• _YOUR TASK_: Look for the string "this" and copy every line that has it.

• _DATASET ENTRIES_:
- - - -

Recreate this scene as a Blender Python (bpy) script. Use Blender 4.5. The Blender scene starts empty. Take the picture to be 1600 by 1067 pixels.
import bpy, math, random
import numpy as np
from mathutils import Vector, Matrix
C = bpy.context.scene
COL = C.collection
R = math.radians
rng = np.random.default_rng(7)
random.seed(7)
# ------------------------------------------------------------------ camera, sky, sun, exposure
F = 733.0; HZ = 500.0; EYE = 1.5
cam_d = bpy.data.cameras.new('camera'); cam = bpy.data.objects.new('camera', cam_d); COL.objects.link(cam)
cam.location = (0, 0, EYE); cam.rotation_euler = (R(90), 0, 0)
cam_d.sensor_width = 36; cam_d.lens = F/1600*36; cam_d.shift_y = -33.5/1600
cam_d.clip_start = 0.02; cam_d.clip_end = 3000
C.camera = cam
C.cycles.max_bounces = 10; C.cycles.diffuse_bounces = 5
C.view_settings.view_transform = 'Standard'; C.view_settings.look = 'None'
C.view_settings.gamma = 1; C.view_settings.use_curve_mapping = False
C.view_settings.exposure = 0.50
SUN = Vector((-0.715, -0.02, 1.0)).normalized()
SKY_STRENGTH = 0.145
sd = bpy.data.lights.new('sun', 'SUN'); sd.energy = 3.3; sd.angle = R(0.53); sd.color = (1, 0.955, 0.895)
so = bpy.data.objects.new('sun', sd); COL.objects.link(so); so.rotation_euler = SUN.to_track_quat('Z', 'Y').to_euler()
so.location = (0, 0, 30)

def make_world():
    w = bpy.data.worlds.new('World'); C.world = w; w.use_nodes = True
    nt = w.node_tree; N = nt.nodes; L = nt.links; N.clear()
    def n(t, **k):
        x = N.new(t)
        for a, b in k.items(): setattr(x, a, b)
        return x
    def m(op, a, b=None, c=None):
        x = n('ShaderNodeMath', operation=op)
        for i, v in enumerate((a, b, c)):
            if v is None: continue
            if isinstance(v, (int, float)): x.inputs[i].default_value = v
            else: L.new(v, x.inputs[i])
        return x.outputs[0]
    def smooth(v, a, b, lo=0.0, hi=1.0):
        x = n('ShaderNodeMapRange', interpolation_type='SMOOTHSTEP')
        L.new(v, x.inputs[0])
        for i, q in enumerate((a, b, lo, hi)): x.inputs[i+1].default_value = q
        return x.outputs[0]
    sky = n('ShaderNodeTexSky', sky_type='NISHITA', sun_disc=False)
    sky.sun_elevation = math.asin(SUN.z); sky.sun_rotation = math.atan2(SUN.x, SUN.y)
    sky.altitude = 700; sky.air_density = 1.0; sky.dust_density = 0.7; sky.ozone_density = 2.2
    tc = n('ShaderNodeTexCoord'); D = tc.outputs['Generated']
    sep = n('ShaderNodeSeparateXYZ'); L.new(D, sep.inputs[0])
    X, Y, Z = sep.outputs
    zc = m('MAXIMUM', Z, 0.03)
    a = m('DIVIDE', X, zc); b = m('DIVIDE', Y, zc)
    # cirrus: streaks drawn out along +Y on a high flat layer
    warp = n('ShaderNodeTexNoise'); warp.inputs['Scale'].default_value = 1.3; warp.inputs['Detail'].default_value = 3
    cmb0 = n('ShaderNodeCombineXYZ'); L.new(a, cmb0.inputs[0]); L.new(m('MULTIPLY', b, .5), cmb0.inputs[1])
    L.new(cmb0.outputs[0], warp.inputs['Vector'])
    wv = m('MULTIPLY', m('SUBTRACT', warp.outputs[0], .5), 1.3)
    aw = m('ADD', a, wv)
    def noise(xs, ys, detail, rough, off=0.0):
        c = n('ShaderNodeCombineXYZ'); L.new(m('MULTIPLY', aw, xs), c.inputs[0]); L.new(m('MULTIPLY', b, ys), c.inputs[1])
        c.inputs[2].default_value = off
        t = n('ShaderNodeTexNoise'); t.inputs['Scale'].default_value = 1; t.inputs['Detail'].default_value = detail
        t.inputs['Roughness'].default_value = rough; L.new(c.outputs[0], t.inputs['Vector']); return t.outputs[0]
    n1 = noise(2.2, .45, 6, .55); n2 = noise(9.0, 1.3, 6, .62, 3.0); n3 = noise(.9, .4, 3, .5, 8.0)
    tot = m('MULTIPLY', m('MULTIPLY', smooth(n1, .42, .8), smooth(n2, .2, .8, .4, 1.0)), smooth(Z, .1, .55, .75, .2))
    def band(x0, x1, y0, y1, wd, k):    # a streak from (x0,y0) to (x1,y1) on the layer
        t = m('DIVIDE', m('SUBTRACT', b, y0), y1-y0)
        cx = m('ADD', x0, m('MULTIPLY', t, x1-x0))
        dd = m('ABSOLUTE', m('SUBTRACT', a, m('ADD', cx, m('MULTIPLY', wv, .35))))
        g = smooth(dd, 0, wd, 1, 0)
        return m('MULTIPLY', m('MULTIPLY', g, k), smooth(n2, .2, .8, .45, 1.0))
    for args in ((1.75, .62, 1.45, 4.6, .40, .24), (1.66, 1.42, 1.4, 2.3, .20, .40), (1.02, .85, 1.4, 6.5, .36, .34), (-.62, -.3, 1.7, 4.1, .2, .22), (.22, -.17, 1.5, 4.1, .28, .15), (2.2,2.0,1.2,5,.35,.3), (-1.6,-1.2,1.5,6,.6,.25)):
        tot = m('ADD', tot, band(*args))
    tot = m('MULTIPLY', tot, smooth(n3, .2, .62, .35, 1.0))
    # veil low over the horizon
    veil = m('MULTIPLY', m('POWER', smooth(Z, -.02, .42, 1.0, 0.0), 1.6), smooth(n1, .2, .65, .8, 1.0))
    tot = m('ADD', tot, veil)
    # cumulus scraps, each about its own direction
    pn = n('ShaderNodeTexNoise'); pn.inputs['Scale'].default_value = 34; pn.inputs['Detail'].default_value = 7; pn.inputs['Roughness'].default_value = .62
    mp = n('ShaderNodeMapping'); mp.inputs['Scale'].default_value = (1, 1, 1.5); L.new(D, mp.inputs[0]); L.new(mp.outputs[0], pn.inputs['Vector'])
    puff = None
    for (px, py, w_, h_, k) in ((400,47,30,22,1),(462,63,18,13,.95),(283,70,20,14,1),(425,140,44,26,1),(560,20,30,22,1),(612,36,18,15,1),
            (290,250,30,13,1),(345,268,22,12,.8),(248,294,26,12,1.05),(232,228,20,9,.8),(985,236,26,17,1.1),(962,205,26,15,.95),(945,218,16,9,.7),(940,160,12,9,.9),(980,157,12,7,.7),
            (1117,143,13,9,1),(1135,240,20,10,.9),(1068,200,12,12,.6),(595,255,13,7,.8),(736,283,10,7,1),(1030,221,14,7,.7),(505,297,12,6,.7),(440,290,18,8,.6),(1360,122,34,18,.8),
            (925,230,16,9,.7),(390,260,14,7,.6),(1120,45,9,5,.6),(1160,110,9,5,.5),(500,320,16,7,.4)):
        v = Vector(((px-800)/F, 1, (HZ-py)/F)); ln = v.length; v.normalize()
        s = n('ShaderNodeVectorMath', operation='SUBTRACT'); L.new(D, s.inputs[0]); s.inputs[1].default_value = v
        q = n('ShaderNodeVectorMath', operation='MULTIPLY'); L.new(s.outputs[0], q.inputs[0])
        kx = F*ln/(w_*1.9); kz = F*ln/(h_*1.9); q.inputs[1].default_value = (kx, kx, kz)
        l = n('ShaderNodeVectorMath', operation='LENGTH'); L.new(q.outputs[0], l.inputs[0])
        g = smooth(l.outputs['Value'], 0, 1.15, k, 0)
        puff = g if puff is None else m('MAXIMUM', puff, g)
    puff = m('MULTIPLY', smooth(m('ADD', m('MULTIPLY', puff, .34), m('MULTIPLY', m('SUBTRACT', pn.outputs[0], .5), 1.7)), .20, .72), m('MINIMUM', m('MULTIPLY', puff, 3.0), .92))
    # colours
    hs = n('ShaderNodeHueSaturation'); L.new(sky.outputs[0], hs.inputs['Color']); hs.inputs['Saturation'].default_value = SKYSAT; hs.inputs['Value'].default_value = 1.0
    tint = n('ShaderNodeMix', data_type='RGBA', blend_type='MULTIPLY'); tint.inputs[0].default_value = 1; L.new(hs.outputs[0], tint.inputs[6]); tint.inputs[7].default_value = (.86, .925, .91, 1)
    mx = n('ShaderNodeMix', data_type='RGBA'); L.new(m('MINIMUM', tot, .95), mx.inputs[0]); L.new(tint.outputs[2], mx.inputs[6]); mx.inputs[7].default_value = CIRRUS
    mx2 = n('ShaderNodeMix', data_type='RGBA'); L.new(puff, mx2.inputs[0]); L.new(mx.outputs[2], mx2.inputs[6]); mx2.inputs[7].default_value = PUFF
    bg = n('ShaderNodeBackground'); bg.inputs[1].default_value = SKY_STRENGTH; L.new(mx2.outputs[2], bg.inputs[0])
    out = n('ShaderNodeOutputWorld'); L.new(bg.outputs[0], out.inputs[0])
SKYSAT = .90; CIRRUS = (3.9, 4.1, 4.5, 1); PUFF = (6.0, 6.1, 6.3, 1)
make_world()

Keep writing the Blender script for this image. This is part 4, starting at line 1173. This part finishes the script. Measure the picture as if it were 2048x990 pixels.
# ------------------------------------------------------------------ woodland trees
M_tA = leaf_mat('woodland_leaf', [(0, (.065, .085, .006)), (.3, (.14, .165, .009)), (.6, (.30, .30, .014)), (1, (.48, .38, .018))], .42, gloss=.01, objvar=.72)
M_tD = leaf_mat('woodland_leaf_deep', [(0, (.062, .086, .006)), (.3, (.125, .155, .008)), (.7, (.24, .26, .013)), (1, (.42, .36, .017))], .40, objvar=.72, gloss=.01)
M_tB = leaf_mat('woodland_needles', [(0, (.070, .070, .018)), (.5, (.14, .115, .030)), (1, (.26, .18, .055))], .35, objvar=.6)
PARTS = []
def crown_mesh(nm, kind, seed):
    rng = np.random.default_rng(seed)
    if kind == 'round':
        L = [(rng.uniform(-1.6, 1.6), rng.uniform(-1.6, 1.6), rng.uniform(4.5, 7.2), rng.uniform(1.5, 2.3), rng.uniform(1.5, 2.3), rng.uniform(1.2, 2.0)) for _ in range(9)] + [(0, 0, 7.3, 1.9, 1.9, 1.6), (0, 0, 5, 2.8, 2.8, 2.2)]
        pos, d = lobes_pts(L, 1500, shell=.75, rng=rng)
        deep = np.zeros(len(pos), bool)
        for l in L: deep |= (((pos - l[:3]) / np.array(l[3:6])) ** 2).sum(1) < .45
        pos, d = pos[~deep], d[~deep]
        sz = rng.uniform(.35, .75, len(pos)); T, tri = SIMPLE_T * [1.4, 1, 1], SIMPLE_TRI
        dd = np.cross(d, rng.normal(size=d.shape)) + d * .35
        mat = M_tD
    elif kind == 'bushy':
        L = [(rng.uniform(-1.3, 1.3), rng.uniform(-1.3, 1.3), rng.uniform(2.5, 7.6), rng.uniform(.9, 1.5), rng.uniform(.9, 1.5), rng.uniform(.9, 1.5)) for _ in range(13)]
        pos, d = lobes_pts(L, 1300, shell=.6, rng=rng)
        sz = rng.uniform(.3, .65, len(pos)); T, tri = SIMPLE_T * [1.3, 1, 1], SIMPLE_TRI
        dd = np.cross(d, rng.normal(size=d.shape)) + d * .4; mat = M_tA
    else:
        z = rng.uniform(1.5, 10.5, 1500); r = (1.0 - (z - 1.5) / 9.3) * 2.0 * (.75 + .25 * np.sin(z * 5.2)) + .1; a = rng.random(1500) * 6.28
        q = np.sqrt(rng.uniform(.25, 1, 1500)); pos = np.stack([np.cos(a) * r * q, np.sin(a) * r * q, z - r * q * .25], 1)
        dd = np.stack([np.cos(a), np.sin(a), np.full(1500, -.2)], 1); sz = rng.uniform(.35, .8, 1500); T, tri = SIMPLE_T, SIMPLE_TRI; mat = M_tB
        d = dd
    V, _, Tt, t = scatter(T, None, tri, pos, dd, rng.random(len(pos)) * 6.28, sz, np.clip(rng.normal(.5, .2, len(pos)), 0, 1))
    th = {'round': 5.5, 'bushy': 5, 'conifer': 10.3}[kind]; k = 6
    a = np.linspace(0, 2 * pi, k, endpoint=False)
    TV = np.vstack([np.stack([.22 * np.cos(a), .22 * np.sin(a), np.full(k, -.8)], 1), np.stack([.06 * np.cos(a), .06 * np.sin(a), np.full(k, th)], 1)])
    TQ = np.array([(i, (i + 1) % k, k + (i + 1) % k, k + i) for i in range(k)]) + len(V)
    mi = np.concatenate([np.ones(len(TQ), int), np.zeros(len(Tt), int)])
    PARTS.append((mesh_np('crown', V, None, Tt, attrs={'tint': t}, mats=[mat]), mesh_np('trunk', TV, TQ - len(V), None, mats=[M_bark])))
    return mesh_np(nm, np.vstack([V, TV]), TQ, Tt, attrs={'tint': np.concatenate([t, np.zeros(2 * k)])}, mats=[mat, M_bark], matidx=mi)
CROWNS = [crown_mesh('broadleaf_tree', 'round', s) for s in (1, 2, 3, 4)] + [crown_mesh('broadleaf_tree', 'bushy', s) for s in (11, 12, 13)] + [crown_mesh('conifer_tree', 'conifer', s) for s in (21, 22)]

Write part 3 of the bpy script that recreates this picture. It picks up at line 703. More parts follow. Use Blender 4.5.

- - - -

• _FINAL ANSWER_:
Recreate this scene as a Blender Python (bpy) script. Use Blender 4.5. The Blender scene starts empty. Take the picture to be 1600 by 1067 pixels.
Keep writing the Blender script for this image. This is part 4, starting at line 1173. This part finishes the script. Measure the picture as if it were 2048x990 pixels.
Write part 3 of the bpy script that recreates this picture. It picks up at line 703. More parts follow. Use Blender 4.5.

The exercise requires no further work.